Quelle visualité pour la figure de l’écrivain? À cette question, le cinéma et les séries télévisées ont fourni un ensemble très diversifié de réponses, allant de la représentation littérale de l’acte d’écriture à la mise en œuvre des fictions littéraires de l’auteur, en passant par la monstration de ses déboires sentimentaux ou de sa construction médiatique. Les « Écrivains à l’écran », thème du dossier dirigé par Nadja Cohen, prend en compte un éventail de films entrelaçant éthos du réalisateur et de l’écrivain, narration visuelle et écriture, écran et page. Preuve de l’ampleur du phénomène, celui-ci concerne tous les genres : mélodrames, films policiers, thrillers, giallos, films d’horreur, films érotiques ou films d’aventures. Les huit contributions réunies dans le présent dossier décryptent ces riches intrications au prisme des études culturelles, littéraires et cinématographiques. Qu’ils soient réels ou fictifs, les écrivains en question — Houellebecq ou Baudelaire, Hank Moody ou George Stark — s’imposent à l’écran sous la forme de « projections » imaginaires, même lorsque celles-ci flirtent avec le genre documentaire du biopic.

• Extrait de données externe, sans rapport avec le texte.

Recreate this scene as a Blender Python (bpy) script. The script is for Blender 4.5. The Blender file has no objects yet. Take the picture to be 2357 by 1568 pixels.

Telle est l’une des lignes de force des « Écrivains à l’écran », prolongée par les propositions artistiques et littéraires rassemblées dans la section « Contrepoints ». Fictions identitaires et mythifications des « monstres sacrés » de la littérature (Emilio López-Menchero), palimpsestes de gestes artistiques (Virgile Loyer), pugilat amusé entre écriture et production cinématographique (Vincent Ravalec), écrivain vlogeur (François Bon) ou encore aporie de l’enregistrement de l’écriture (Marcel Broodthaers) figurent au nombre de ces prolongements.
Dans la rubrique « Hors dossier », la spécialiste en philosophie de l’environnement, Virginie Maris, en appelle à une critique fondamentale du caractère colonialiste, patriarcal et anthropocentriste de la société contemporaine à partir de l’analyse de la récente exposition produite par le Centre canadien d’architecture (CCA), Le temps presse. Une contre-histoire environnementale du Canada moderne, une interrogation engagée des rapports entretenus par le Canada avec sa nature.
Enfin, la signature visuelle de ce numéro a été confiée à l’artiste québécois Martin Beauregard, dont la série photographique Drive End (2007-2011) met en exergue un imaginaire de la fin du cinéma.